The test files can be found in the folder of ./robustness_data/. Our reported results are evaluated with the linked ACE2005-albert model above. For each test file, move it to ./data/ACE2005/ and rename it as test_triples.json, then run eval.py with the instructions above.
Please cite our paper if it's helpful to you in your research.
@misc{yan2021partition,
title={A Partition Filter Network for Joint Entity and Relation Extraction},
author={Zhiheng Yan and Chong Zhang and Jinlan Fu and Qi Zhang and Zhongyu Wei},
year={2021},
eprint={2108.12202},
archivePrefix={arXiv},
primaryClass={cs.CL}
}
The following questions are asked through my e-mail [email protected] or from reviewers.
-
Examples for the process of partition?
Suppose that the number of neurons are 5, and entity gate e and relation gate r are [0, 0, 1, 1, 1] and [1, 1, 1, 0, 0] respectively.

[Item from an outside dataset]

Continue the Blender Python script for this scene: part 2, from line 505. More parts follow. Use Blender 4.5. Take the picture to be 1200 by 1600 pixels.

By multiplying the two gates, we have e * r = [0, 0, 1, 0, 0], which says that the shared information is stored in neuron number 3.
By subtracting the entity gate e from shared information, we have [0, 0, 1, 1, 1] - [0, 0, 1, 0, 0] = [0, 0, 0, 1, 1], which says that the entity-specific information is stored in neuron 4 and 5.
By subtracting the relation gate r from shared information, likewise we have relation-specific information stored in neuron 1 and 2. -
Why can the entity and relation gates be seemd as approximation of [0, 0, ..., 0, 1, 1,... 1, 1]?
The gates are calculated using cummax activation function. In cummax we have softmax operation, which would most likely make the value of one specific neuron particularly large. For example, in a 300-neuron set. If the softmax function points to neuron number 150 and its value is 0.6. For the first 149 neurons, their values and cumulations are small and can be seemed as nearly zero. After adding the 150 neuron to the sum, its cumulation becomes relatively large and can be seemed as nearly one, so this neuron 150 is the cut-off point between zero and one. -
Why don't you include results of cross-sentence or relation asymmetry as used in xxx?
- The main results are used to demonstrate the effectiveness of model design, not using some data alteration for fancy gains which also would not be fair for other compared baselines that did not use these tricks.
- Our work covers all the mainstream datasets, and the tricks are not universally appliable and are restricted to certain subset of datasets.
- These tricks cannot be directly borrowed from others whose methodologies are different from us and are not the focus of our work, maybe some others can fill in the slot.
-
Isn't your model similar to parallel encoding?
The model is parallel in decoding NER and RE, which do not have much task interaction as the features are already provided with enough information. The encoding is nothing like parallel encoding and is explained in detail in our paper (section 1, 2, 4).